-- begin Information shown --

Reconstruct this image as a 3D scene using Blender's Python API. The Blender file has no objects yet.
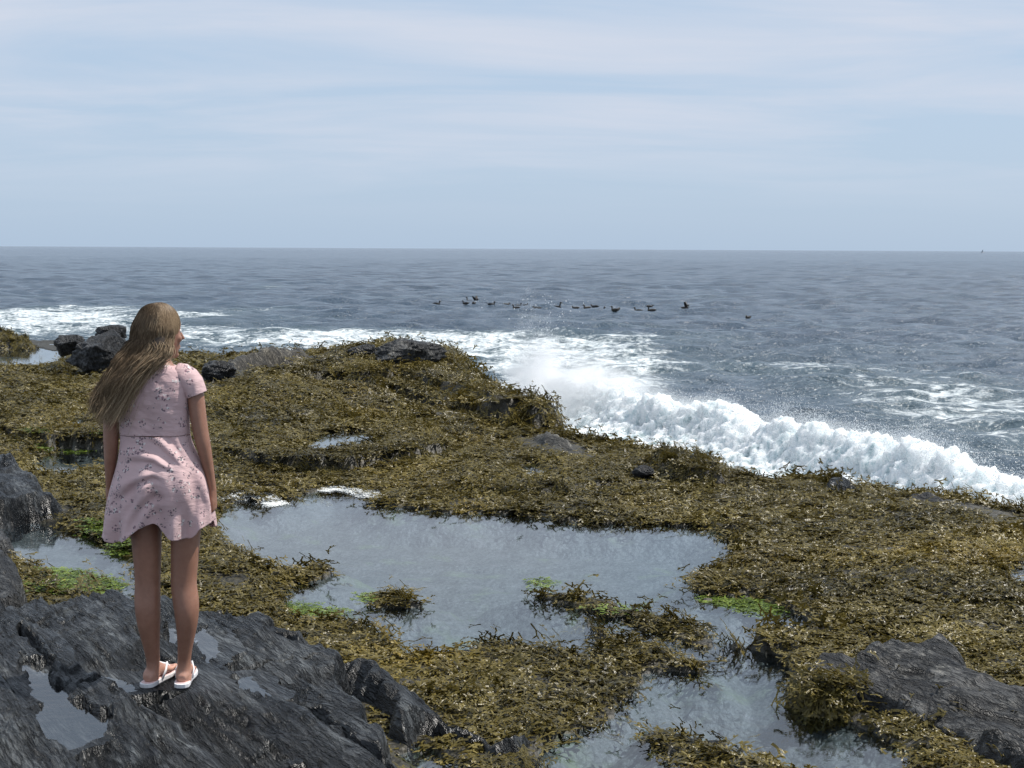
import bpy, math, random
import numpy as np
from mathutils import Vector, Matrix, Euler
R = math.radians
rng = np.random.RandomState(11)
random.seed(5)
scene = bpy.context.scene
COL = scene.collection

# ------------------------------------------------------------------ camera
FPX = 1400.0
CAM = np.array([0.0, 0.0, 1.875])
PITCH = math.degrees(math.atan(135.2/FPX))
cam_d = bpy.data.cameras.new('camera'); cam = bpy.data.objects.new('camera', cam_d); COL.objects.link(cam)
cam_d.sensor_width = 36.0; cam_d.lens = 36.0*FPX/1024.0
cam_d.clip_start = 0.1; cam_d.clip_end = 80000.0
CM = Matrix.Rotation(R(90-PITCH), 4, 'X') @ Matrix.Rotation(R(0.30), 4, 'Z')
cam.matrix_world = Matrix.Translation(Vector(CAM)) @ CM
scene.camera = cam
CM3 = np.array([[CM[i][j] for j in range(3)] for i in range(3)])
def ray(px, py):
    return CM3 @ np.array([(px-512.0)/FPX, (384.0-py)/FPX, -1.0])
def G(px, py, z):
    d = ray(px, py); t = (z-CAM[2])/d[2]
    return CAM + d*t
def Gxy(pts, z): return np.array([G(a, b, z)[:2] for a, b in pts])

# ------------------------------------------------------------------ noise
_perm = np.random.RandomState(3).permutation(256)
_g = np.random.RandomState(4).normal(size=(256, 3)); _g /= np.linalg.norm(_g, axis=1)[:, None]
def pn(x, y, z=0.0):
    x, y, z = np.broadcast_arrays(np.asarray(x, float), np.asarray(y, float), np.asarray(z, float))
    xi, yi, zi = np.floor(x), np.floor(y), np.floor(z)
    fx, fy, fz = x-xi, y-yi, z-zi
    xi, yi, zi = xi.astype(int), yi.astype(int), zi.astype(int)
    u, v, w = [f*f*f*(f*(f*6-15)+10) for f in (fx, fy, fz)]
    out = 0
    for a in (0, 1):
        for b in (0, 1):
            for c in (0, 1):
                g = _g[_perm[(xi+a+_perm[(yi+b+_perm[(zi+c) & 255]) & 255]) & 255]]
                n = g[..., 0]*(fx-a)+g[..., 1]*(fy-b)+g[..., 2]*(fz-c)
                out = out+n*(u if a else 1-u)*(v if b else 1-v)*(w if c else 1-w)
    return out*1.6
def fbm(x, y, z=0.0, o=4, gain=.5):
    s = 0; a = 1.0; f = 1.0
    for i in range(o):
        s = s+a*pn(x*f+i*17.3, y*f-i*9.1, np.asarray(z)*f+i*5.7); a *= gain; f *= 2.03
    return s
def sm(a, b, x):
    t = np.clip((x-a)/(b-a), 0, 1); return t*t*(3-2*t)
def sd_poly(P, x, y):
    """signed distance, positive inside"""
    shp = x.shape; x = x.ravel(); y = y.ravel()
    best = np.full(x.shape, 1e9); ins = np.zeros(x.shape, bool)
    n = len(P)
    for i in range(n):
        ax, ay = P[i]; bx, by = P[(i+1) % n]
        ex, ey = bx-ax, by-ay; L = ex*ex+ey*ey+1e-12
        t = np.clip(((x-ax)*ex+(y-ay)*ey)/L, 0, 1)
        d = (x-ax-t*ex)**2+(y-ay-t*ey)**2
        best = np.minimum(best, d)
        c = ((ay > y) != (by > y))
        with np.errstate(divide='ignore', invalid='ignore'):
            xx = ax+(y-ay)*ex/(ey if abs(ey) > 1e-12 else 1e-12)
        ins ^= c & (x < xx)
    d = np.sqrt(best); return np.where(ins, d, -d).reshape(shp)

# ------------------------------------------------------------------ mesh helpers
def mesh_np(name, V, F, smooth=True, attrs=None):
    V = np.asarray(V, np.float32); F = np.asarray(F, np.int32); k = F.shape[1]; m = len(F)
    me = bpy.data.meshes.new(name)
    me.vertices.add(len(V)); me.vertices.foreach_set('co', V.ravel())
    me.loops.add(m*k); me.loops.foreach_set('vertex_index', F.ravel())
    me.polygons.add(m); me.polygons.foreach_set('loop_start', np.arange(0, m*k, k, dtype=np.int32))
    me.polygons.foreach_set('use_smooth', np.full(m, smooth, bool))
    me.update(calc_edges=True); me.validate()
    for an, arr in (attrs or {}).items():
        at = me.attributes.new(an, 'FLOAT', 'POINT'); at.data.foreach_set('value', np.asarray(arr, np.float32).ravel())
    return me
def link(name, me, mat=None, parent=None, label=None, cat=None, group=None, kind=None):
    o = bpy.data.objects.new(name, me); COL.objects.link(o)
    if mat is not None and me is not None:
        for m in (mat if isinstance(mat, (list, tuple)) else [mat]): me.materials.append(m)
    if parent is not None: o.parent = parent
    tag(o, label, cat, group, kind); return o
def tag(o, label=None, cat=None, group=None, kind=None):
    if label: o['label'] = label
    if cat: o['category'] = cat
    if group: o['group'] = group
    if kind: o['kind'] = kind
def grid_faces(nu, nv, keep=None, wrap=False):
    i = np.arange(nu-1)[:, None]; j = np.arange(nv if wrap else nv-1)[None, :]
    j2 = (j+1) % nv
    F = np.stack([i*nv+j, i*nv+j2, (i+1)*nv+j2, (i+1)*nv+j], -1).reshape(-1, 4)
    if keep is not None: F = F[keep.ravel()[F].any(1)]
    return F
def compact(V, F, attrs):
    used = np.zeros(len(V), bool); used[F.ravel()] = True
    remap = np.cumsum(used)-1
    return V[used], remap[F], {k: np.asarray(a).ravel()[used] for k, a in attrs.items()}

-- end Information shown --

• The problem: Which lines include "scene"? Copy each of them out.

• The solution:
Reconstruct this image as a 3D scene using Blender's Python API. The Blender file has no objects yet.
scene = bpy.context.scene
COL = scene.collection
scene.camera = cam